The Daily Home Reading Routine

Parent involvement in early literacy is directly connected to academic achievement. Children need parents to be their reading role models with daily practice in order to navigate successfully through beginning literacy skills. According to research, parents should focus on the words on the page while reading with their reader (Evans, Shaw, Bell, 2000).

Here are some strategies for beginning and confident readers' literacy success:

  • Read the title and ask your child to make a prediction. Beginning and Confident readers alike need to make predictions before reading a story. This will go a long way to ensure that a child incorporates previewing and prediction in his or her own reading practices both now and in the future. Then, allow the child time to look at the pictures.

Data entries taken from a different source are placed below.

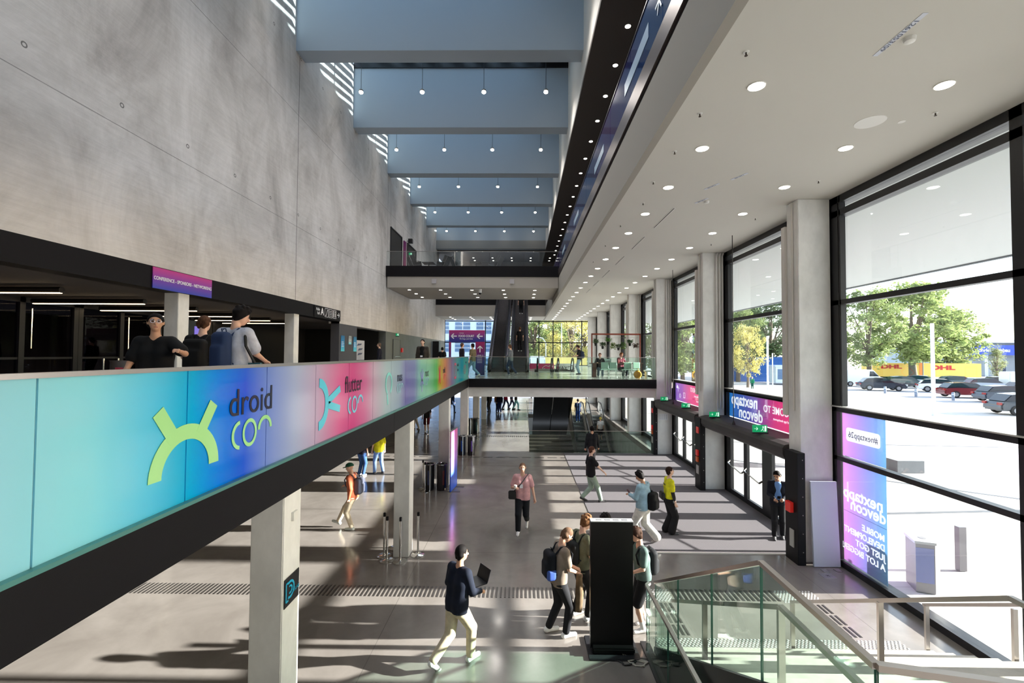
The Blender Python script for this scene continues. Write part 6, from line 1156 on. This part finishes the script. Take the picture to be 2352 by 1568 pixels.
r, i = person((-2.62, 24.1, Z1), 60, 'person in a khaki shirt and light jeans walking beside the food court sign', H=1.78, top=(118, 108, 84), legs=(120, 156, 184), shoes=(214, 214, 210), hair=B2, res=MI, feet=((-.1, .3, 0, 0), (.1, -.3, .03, 30)))
person((-4.85, 27.6, Z1), 10, 'person in black seen from behind left of the food court sign', H=1.6, top=(16, 16, 18), legs=(20, 20, 22), hair=(16, 16, 18), res=LO)
r, i = person((-.68, 26.3, Z1), 70, 'person in a grey jacket and jeans before the rising escalators', H=1.76, top=(112, 118, 126), sleeve='long', legs=(48, 64, 92), shoes=(150, 150, 154), hair=(96, 66, 48), res=MI, head=(0, 15), hands=((-.1, .28, 1.1), (.1, .28, 1.1)), feet=((-.1, .1, 0, 0), (.1, -.3, .02, 25)))
person((-.2, 33.9, 5.02), 8, 'person in black riding up the right escalator', H=1.80, top=(22, 22, 26), legs=(30, 30, 34), hair=(90, 64, 50), res=LO); person((-.15, 39.6, 8.3), 2, 'person in dark clothes near the top of the right escalator', H=1.76, top=(18, 18, 20), legs=(20, 20, 24), hair=B2, res=LO)
r, i = person((3.5, 28.3, Z1), 74, 'person in a black shirt and pale jeans looking at a phone on level one', H=1.80, top=(26, 26, 30), legs=(158, 184, 206), shoes=(70, 66, 62), hair=(52, 36, 30), res=MI, head=(0, 28), hands=((-.1, .3, 1.12), (.1, .3, 1.12))); backpack(r, i, 'dark blue backpack on the person in pale jeans', (40, 50, 72), size=(.14, .1, .22)); phone(r, (0, .36, 1.16), 'smartphone held by the person in pale jeans')
person((4.28, 25.35, Z1), 175, 'person in black sitting behind the laptop at the high table', H=1.70, top=(36, 36, 42), sleeve='long', legs=(110, 130, 150), hair=(120, 70, 50), res=MI, sit=.50, feet=((-.12, .36, 0, 0), (.12, .36, 0, 0)), hands=((-.2, .35, .82), (.2, .35, .82)), skin=2, head=(0, 10))
person((5.42, 25.35, Z1), -150, 'person in a maroon sweater sitting at the high table', H=1.76, top=(112, 36, 56), sleeve='long', legs=(40, 42, 50), hair=(150, 96, 64), res=MI, sit=.50, feet=((-.12, .36, 0, 0), (.12, .36, 0, 0)), hands=((-.2, .35, .82), (.2, .35, .82)), skin=2, head=(10, 20))
for x, y, fc, tp, lb in ((-15.2, 11.6, 150, (60, 50, 56), 'dim visitor near the left edge of the foyer doors'), (-15.6, 12.9, 20, (70, 74, 84), 'dim visitor in grey beyond the foyer doors'), (-16.2, 13.7, 200, (40, 36, 40), 'dim visitor in black beyond the foyer doors'), (-16.4, 17.2, 90, (34, 30, 34), 'dim visitor farthest right beyond the foyer doors')): person((x, y, Z1), fc, lb, H=1.74, top=tp, sleeve='long', legs=(36, 36, 42), hair=B2, res=LO)
x, y, z = gp(1722, 893); person((x, y, 0), 150, 'person in a green jacket far out on the plaza in the second window', H=1.8, top=(30, 120, 84), sleeve='long', legs=(30, 80, 70), hair=(190, 170, 140), res=.04)
for k, (x, y, fc) in enumerate(((13.2, 20.6, 80), (14.0, 20.2, 95))): person((x, y, 0), fc, 'person in dark trousers on the plaza behind the nearer doors, %s one' % ('left', 'right')[k], H=1.78, top=(50, 54, 64), sleeve='long', legs=(60, 64, 76), hair=B2, res=LO, feet=((-.1, -.25, 0, 0), (.1, .25, 0, 0)))
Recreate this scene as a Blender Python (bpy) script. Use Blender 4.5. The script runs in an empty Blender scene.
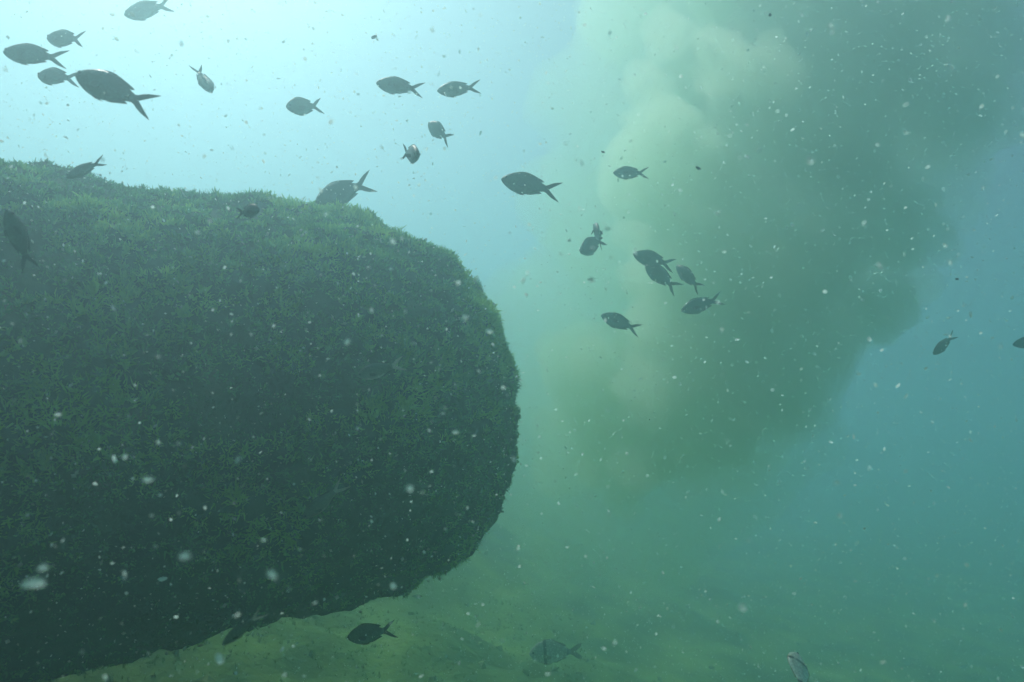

•The child should point to each word on the page as they read (up to level 5/6). This beginning literacy strategy will assist children with making print/story/illustration connections. This skill also helps build a child's tracking skills from one line of text to the next one. (Please ensure that you do not cover up the pictures as this is one of the strategies early readers use to gain meaning and understanding from the story)

•When reading to your child, model fluency while reading, and bring your own energy and excitement for reading to your child. Both new and confident readers struggle with varying pitch, intonation and proper fluctuations when they read aloud. Older readers will benefit from shared reading (taking turns).

•Ask your child questions after reading every book. Reading comprehension is the reason we read -- to understand. This takes practice, so don’t worry if this is tricky at first. Help your child explain his or her understanding of any given story in comparison to another. Have your child share a personal experience similar to a problem or theme within a story. Higher-order thinking skills.

HOME READING IS EXTREMELY IMPORTANT FOR YOUR CHILDS DEVELOPMENT IN READING. PLEASE ENSURE THAT YOUR CHILD HAS THE OPPORTUNITY TO READ AT LEAST ONCE EVERYDAY.